In John chapter eight, the woman was brought by the Pharisees – the Jewish religious leaders – before a crowd to be stoned to death.  It wasn’t a trial, because she’d been caught in the act. Incidentally, no, the man with whom she was caught was not dragged in with her, and yes that’s galling, but welcome to the Nation of Israel in the first century.

The woman, the scripture says, was in that dangerous position because the Pharisees were using her to catch Jesus violating Mosaic Law – something they were convinced his teaching did. Remember Jesus was a Jew, people called him Rabbi and under the law of Moses, adultery was a crime punishable by death.

“What do you say Jesus?” The Pharisees asked him.

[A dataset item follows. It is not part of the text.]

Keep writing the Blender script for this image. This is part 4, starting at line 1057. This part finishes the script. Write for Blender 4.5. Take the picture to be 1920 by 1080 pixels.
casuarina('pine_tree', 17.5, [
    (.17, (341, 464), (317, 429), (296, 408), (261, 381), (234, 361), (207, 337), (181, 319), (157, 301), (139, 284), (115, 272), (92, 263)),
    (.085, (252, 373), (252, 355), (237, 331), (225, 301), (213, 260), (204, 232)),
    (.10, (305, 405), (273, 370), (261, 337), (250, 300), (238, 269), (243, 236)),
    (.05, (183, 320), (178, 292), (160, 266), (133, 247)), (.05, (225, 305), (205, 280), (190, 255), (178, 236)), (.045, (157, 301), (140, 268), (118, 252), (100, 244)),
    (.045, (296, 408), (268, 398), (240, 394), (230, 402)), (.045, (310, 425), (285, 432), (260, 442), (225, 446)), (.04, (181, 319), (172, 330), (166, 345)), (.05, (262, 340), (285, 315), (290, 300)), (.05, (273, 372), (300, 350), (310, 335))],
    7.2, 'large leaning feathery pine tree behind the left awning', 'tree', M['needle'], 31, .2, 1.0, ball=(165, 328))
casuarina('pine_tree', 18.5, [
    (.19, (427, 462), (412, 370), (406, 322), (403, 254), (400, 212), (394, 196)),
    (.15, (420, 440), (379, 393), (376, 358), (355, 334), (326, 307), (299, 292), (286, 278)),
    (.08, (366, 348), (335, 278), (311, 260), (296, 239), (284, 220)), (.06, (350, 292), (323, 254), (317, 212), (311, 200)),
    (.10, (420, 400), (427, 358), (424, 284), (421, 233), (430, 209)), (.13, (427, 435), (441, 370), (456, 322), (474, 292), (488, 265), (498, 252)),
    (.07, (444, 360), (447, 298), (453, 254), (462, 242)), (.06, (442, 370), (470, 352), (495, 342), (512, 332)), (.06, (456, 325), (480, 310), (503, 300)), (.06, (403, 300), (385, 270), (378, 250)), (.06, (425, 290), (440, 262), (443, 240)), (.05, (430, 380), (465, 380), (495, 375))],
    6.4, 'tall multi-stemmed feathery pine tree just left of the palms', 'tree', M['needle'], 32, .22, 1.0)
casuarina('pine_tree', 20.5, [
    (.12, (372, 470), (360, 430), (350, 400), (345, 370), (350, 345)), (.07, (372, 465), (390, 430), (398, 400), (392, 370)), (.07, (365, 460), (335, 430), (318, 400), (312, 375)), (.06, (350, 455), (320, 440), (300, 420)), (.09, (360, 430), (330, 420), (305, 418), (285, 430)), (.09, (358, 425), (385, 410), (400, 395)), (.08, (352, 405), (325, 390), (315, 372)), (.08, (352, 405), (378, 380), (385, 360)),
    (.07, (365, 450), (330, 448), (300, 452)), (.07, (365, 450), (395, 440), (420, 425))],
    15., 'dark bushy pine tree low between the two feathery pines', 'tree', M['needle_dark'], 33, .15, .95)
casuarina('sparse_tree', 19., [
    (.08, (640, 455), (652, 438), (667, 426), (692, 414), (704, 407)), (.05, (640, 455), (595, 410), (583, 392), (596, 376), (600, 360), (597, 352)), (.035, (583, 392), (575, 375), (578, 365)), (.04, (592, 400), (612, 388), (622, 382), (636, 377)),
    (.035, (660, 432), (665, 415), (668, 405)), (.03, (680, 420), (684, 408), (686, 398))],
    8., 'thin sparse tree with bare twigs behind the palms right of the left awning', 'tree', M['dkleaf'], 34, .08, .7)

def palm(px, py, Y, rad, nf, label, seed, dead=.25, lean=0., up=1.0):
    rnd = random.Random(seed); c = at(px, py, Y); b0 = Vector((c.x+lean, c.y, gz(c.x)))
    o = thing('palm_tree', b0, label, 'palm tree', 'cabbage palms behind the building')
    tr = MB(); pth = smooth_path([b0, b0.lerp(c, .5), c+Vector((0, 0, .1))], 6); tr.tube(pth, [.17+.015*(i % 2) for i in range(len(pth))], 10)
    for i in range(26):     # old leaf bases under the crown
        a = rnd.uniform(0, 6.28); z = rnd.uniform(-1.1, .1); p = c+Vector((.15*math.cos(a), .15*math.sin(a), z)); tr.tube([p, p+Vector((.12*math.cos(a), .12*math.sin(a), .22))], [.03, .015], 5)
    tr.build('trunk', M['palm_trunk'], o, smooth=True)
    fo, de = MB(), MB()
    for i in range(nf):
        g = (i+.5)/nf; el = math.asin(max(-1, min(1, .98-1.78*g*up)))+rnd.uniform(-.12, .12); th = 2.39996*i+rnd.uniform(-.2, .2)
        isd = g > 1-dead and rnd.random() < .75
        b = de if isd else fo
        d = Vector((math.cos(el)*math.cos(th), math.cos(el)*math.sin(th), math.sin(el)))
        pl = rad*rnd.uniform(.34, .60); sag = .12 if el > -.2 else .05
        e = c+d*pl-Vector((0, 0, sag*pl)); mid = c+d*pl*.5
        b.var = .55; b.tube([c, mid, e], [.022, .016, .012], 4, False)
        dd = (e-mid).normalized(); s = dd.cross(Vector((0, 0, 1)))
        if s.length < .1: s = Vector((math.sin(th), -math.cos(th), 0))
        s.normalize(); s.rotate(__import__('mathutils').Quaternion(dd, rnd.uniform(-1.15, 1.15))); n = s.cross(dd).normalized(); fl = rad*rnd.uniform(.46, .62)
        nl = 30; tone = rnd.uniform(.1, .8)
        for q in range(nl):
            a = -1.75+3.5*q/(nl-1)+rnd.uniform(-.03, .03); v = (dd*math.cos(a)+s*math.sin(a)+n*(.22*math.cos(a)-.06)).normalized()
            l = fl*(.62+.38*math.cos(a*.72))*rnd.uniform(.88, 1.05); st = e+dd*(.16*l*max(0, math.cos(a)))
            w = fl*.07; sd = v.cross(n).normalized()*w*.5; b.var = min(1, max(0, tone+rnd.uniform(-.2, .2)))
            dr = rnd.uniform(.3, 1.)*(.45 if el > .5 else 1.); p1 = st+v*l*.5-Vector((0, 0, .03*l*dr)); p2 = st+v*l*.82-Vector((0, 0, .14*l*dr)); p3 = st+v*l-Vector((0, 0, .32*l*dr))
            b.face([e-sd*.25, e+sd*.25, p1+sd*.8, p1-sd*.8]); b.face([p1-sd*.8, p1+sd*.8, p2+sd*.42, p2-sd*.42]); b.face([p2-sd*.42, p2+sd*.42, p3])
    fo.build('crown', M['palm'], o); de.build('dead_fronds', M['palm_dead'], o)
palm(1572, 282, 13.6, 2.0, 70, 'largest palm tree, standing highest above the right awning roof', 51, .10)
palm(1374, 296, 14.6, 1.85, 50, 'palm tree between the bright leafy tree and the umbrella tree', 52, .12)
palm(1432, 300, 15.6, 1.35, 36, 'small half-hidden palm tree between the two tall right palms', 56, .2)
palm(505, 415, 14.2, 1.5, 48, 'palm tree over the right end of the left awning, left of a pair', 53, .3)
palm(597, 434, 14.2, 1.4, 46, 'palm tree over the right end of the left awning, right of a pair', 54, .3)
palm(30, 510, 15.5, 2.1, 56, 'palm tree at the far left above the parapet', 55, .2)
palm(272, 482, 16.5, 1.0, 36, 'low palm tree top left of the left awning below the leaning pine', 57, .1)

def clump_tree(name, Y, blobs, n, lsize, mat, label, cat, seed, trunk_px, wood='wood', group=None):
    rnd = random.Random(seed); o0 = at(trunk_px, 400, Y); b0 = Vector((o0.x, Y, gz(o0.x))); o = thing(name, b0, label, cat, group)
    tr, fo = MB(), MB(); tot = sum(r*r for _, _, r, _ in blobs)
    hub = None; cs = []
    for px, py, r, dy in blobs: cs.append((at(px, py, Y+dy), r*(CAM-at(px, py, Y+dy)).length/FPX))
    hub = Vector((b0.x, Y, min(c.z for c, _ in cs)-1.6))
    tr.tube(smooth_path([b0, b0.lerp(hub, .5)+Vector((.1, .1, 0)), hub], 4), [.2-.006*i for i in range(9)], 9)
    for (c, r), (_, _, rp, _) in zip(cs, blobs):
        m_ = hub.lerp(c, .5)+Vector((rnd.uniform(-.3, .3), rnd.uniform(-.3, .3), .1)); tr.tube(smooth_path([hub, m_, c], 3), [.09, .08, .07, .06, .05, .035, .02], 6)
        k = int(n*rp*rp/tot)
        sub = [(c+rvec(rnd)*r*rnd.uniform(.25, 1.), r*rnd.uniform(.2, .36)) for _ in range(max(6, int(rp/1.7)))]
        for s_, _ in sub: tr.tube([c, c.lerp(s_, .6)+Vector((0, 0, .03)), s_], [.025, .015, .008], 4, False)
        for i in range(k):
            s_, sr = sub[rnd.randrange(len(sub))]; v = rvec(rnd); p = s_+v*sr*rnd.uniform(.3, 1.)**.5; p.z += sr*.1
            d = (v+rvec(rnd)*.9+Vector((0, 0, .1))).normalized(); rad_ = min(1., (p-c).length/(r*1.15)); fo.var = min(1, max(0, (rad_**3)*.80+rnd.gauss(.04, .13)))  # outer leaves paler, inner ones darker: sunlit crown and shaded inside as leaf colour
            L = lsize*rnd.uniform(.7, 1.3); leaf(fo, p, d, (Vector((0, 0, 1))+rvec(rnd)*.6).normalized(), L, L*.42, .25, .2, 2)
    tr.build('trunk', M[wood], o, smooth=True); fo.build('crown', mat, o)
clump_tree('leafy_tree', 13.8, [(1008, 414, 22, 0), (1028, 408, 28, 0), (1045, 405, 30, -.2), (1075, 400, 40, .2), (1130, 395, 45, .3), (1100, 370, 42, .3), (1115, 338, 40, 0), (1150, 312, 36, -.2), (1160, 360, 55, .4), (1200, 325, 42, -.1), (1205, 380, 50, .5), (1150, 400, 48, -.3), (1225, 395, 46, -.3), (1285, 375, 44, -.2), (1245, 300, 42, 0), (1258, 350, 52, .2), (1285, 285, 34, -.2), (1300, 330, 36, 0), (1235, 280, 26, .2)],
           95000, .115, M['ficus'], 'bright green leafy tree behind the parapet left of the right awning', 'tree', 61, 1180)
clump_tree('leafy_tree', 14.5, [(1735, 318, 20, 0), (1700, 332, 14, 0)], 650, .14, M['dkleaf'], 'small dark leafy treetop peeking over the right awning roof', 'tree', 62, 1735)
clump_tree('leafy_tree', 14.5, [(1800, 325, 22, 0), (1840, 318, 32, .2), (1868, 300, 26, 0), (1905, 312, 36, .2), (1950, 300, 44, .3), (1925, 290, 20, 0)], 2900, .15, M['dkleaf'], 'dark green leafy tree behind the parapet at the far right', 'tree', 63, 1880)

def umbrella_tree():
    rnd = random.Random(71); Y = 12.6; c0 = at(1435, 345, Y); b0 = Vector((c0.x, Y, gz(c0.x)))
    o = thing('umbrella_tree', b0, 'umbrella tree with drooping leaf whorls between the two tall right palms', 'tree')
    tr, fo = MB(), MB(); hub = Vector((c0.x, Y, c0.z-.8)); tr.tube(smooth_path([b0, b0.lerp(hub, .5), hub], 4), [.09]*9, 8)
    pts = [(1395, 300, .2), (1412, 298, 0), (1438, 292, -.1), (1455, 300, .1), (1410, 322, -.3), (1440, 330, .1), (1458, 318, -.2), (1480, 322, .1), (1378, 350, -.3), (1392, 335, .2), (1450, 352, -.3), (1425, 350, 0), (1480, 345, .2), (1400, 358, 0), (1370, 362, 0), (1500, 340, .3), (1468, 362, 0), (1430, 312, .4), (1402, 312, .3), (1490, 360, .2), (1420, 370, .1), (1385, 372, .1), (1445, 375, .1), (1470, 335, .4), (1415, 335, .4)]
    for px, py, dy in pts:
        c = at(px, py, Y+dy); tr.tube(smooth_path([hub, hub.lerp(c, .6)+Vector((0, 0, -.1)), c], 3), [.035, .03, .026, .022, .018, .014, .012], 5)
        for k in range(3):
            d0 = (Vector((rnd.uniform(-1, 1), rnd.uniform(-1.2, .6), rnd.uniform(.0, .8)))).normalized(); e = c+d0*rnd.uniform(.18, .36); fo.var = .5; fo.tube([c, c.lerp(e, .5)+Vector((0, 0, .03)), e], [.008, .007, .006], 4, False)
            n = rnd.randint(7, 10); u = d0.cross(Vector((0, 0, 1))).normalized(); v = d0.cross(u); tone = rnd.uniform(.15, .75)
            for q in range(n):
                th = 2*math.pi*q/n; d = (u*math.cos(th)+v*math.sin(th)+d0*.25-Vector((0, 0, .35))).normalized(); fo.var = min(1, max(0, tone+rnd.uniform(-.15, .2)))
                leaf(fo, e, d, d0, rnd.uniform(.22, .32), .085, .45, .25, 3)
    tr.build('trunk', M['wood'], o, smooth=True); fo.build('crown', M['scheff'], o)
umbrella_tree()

Jesus knelt and wrote in the dirt with his finger. When he stood up, he said, “let him who is without sin among you be the first to throw a stone at her.” Then he bent down and drew in the dirt again. One by one the crowd dropped their rocks and dispersed until only Jesus and the woman were left. Then Jesus stood up, looked at the woman and said,

“Where are your accusers? Has no one accused you?”

“No one,” she answered.

Then Jesus said, “Neither do I. Go on your way and sin no more.”

Jesus didn’t ignore what the woman had done, he clearly called it sin and told her to knock it off, but he didn’t ball up with a bunch of buddies and throw rocks at her either – even though the law required it. It was the Pharisees who wanted to throw rocks, but they couldn’t because Jesus called them hypocrites and dared them to prove it.

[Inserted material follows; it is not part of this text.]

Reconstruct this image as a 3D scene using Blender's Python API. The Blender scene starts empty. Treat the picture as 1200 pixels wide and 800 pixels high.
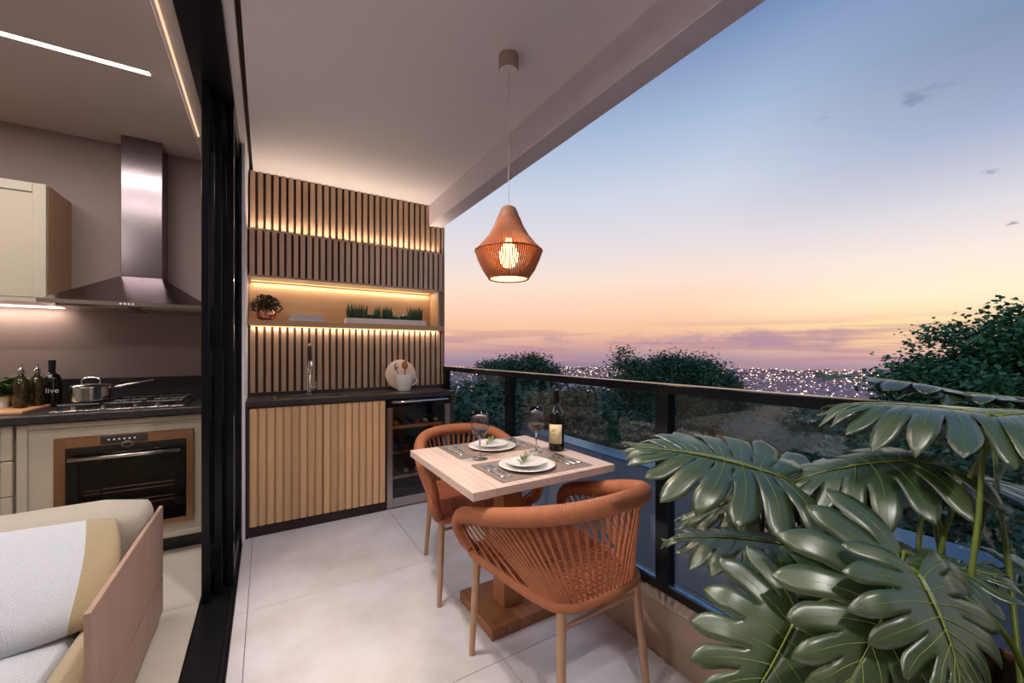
import bpy, bmesh, math, random
from mathutils import Vector, Matrix, noise
R = math.radians
random.seed(7)
S = bpy.context.scene
COL = S.collection

# ------------------------------------------------------------------ camera
EYE = 1.241
YAW = math.atan(288 / 469)
cam_d = bpy.data.cameras.new('camera')
cam = bpy.data.objects.new('camera', cam_d); COL.objects.link(cam)
cam.location = (0, 0, EYE)
cam.rotation_euler = (R(90), 0, -YAW)
cam_d.sensor_width = 36; cam_d.lens = 36 * 469 / 1200
cam_d.shift_y = 12 / 1200; cam_d.clip_start = 0.02; cam_d.clip_end = 6000
S.camera = cam
S.view_settings.view_transform = 'Standard'; S.view_settings.look = 'None'
S.view_settings.gamma = 1; S.view_settings.use_curve_mapping = False
S.view_settings.exposure = 0.30

# ------------------------------------------------------------------ sky at dusk
def srgb(r, g, b):
    f = lambda c: (c / 12.92 if c <= .04045 else ((c + .055) / 1.055) ** 2.4)
    return (f(r / 255), f(g / 255), f(b / 255), 1)

W = bpy.data.worlds.new('dusk_sky'); S.world = W; W.use_nodes = True
nt = W.node_tree; N = nt.nodes; L = nt.links; N.clear()
def nd(t, **k):
    n = N.new(t)
    for a, v in k.items():
        if a.startswith('i_'): n.inputs[int(a[2:])].default_value = v
        else: setattr(n, a, v)
    return n
def mth(op, a, b=None, c=None, clamp=False):
    n = nd('ShaderNodeMath', operation=op); n.use_clamp = clamp
    for i, v in enumerate((a, b, c)):
        if v is None: continue
        if isinstance(v, (int, float)): n.inputs[i].default_value = v
        else: L.new(v, n.inputs[i])
    return n.outputs[0]
def mixc(f, a, b):
    n = nd('ShaderNodeMix', data_type='RGBA')
    if isinstance(f, (int, float)): n.inputs[0].default_value = f
    else: L.new(f, n.inputs[0])
    for i, v in ((6, a), (7, b)):
        if isinstance(v, tuple): n.inputs[i].default_value = v
        else: L.new(v, n.inputs[i])
    return n.outputs[2]
tc = nd('ShaderNodeTexCoord'); sep = nd('ShaderNodeSeparateXYZ'); L.new(tc.outputs['Generated'], sep.inputs[0])
zz = sep.outputs[2]
def ramp(fac, stops):
    r = nd('ShaderNodeValToRGB'); L.new(fac, r.inputs[0]); e = r.color_ramp.elements
    while len(e) > 1: e.remove(e[-1])
    e[0].position = stops[0][0]; e[0].color = stops[0][1]
    for p, c in stops[1:]:
        q = e.new(p); q.color = c
    return r.outputs[0]
SKY_Z0 = 0.1                       # the ramp reads sin(elevation) + 0.1
zr = mth('ADD', zz, SKY_Z0, clamp=True)
cool = ramp(zr, [(0.0, srgb(104, 92, 112)), (.062, srgb(140, 124, 146)), (.085, srgb(166, 142, 158)), (.115, srgb(212, 166, 154)), (.15, srgb(243, 192, 158)),
                 (.20, srgb(249, 208, 178)), (.27, srgb(246, 222, 206)), (.34, srgb(228, 218, 220)), (.45, srgb(204, 210, 226)),
                 (.57, srgb(164, 184, 213)), (.70, srgb(112, 136, 180)), (1.0, srgb(98, 124, 172))])
warm = ramp(zr, [(0.0, srgb(116, 94, 112)), (.062, srgb(156, 134, 152)), (.085, srgb(206, 164, 164)), (.115, srgb(248, 204, 160)), (.15, srgb(254, 220, 166)),
                 (.20, srgb(255, 238, 206)), (.27, srgb(244, 230, 222)), (.34, srgb(216, 214, 222)), (.45, srgb(146, 162, 196)),
                 (.57, srgb(72, 92, 132)), (.70, srgb(84, 108, 152)), (1.0, srgb(96, 124, 174))])
dt = nd('ShaderNodeVectorMath', operation='DOT_PRODUCT'); L.new(tc.outputs['Generated'], dt.inputs[0])
dt.inputs[1].default_value = (.995, -.0995, 0)
azf = nd('ShaderNodeMapRange', interpolation_type='SMOOTHSTEP'); L.new(dt.outputs['Value'], azf.inputs[0])
azf.inputs[1].default_value = .72; azf.inputs[2].default_value = 1.0
base = mixc(azf.outputs[0], cool, warm)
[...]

It’s a lucky adulteress who meets Jesus in a crowd.

How many times have I objected to Christianity because “Christians are hypocrites?” But read the story again if you must. Jesus extended mercy when the law required death. He called the Pharisees hypocrites, nobody called him one. Even though the Pharisees were pious and observant, they were merciless and very unlike the God they tried to represent.

Because I never studied the Bible, I didn’t know who the Pharisees were or that they created one of the gospel’s great ironies.

I, like many people, accepted the news peddled by the Pharisees of the 21st century. So each time one of those peddlers got caught stealing money or in a hotel room, I’d gloat and think, “See Christians are hypocrites, therefore Jesus is a fraud.” That is a common but bizarre logical failure, made by people who are clearly not looking at Jesus, but rather at his chronically flawed human followers – even well-intentioned ones like Leroy.

That approach will always deliver cynicism and heartbreak because the Bible doesn’t say a decision to follow Jesus immediately transmutes our bad behavior. In fact, some translations say, once we surrender we are “impregnated” with God’s divine nature. Pregnant women will tell you it takes lots of nausea, bloating and many other things to give birth to a happy baby, but mostly it just takes time.

So are Christians hypocrites? Absolutely. So are Jews and Buddhists and Muslims and Wiccans and Vegetarians and Evolutionists and all the people who call themselves “spiritual not religious.” That’s because hypocrisy is endemic to the human condition. It is a failure, the Bible says, Jesus came specifically to address.